Her time as the leader of the fledgling FET was likely one of the main reasons she recently was named a prestigious Pickering Fellow – a collaborative project between the State Department and the Woodrow Wilson National Fellowship Foundation to train people for foreign service. She will begin graduate studies at Columbia University this fall, working toward a master’s degree in international affairs, with the goal of working with women in the battlefield.

Trobaugh grew up in Spokane and studied at Mills College, a liberal arts college for women in Oakland, California. While there, she became interested in the condition of women worldwide. As she wrote in a piece for the Mills alumni magazine, “I learned what it means to be a world citizen and realized the unwavering duty I have to be a force for good for all women.”

She was also in the ROTC program as a way to help pay for tuition. Upon graduation, she learned of the new FET program.

“As soon as I found out about the Female Engagement Team, I thought, ‘A-ha! This is where I can make a difference,’ ” she said.

She was selected for that role and attached to the 1st Brigade Combat Team, 82nd Airborne Division, in November 2011.

Trobaugh would be deployed to Afghanistan the following March. Her Spokane connections worked in her favor before she even left. Trobaugh had been given an assignment to compile a wide range of information about conditions of life, resources and other matters regarding the area where the FET team would be working.

As a new second lieutenant, she felt overwhelmed. Not long after, she was talking by phone to her mother, Tana Young. Her mom told her that Ryan Crocker, a former ambassador to Iraq and Afghanistan from Spokane, had spoken a few months earlier at her church – Millwood Presbyterian.

Maybe Trobaugh could reach out to the ambassador for help with her assignment. Young arranged to get Crocker’s email address through the man who organized the Millwood speech, former S-R staffer Dan Hansen. And Trobaugh – violating chain-of-command protocols – sent him a note directly, asking if he could help.

Turns out he could. Crocker responded with contact information to help her find what she needed and ran a little interference on her behalf, she said.

“He was so gracious,” she said.

Upon her arrival in Afghanistan, she wrote the brigade mission for the three teams of seven soldiers on the FET. Trobaugh is careful to note that she’s not speaking on behalf of the Army, but out of her own personal experience. But to her, helping women in these rural areas was a crucial way of furthering the overall U.S. mission – in addition to humanitarian efforts on behalf of those who are “among the most marginalized people in the world.”
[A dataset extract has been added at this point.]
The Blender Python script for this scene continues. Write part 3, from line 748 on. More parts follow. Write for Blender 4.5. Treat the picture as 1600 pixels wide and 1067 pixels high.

Because the U.S. effort was a counterinsurgency, “you have to get the people to not want to join the insurgency,” Trobaugh said. “When you educate women, they will educate their children, and their children will be less likely to join the insurgency.”

Trobaugh said she focused on surveying and developing relationships with women – a major hurdle in itself, given the extent of male authority over their daily movements. Her team also worked to build ties with local officials. She recalls a village official telling her early on that any woman found to be part of a women’s organization would be imprisoned along with her husband.

But that local official came around when he saw that the women could work for themselves out of their homes and that his village might reap benefits from their collaboration with the FET team.

The sewing machine exchange was the culmination of her efforts, though she’s not sure whether their business has continued or what has happened to the women in the village. But she knew that the hope in the eyes of the young woman who wanted to go to college – that fierce hope in the direst circumstances – was the front line of her most important battle.

“Everything we had worked for was not in vain at that moment,” she said.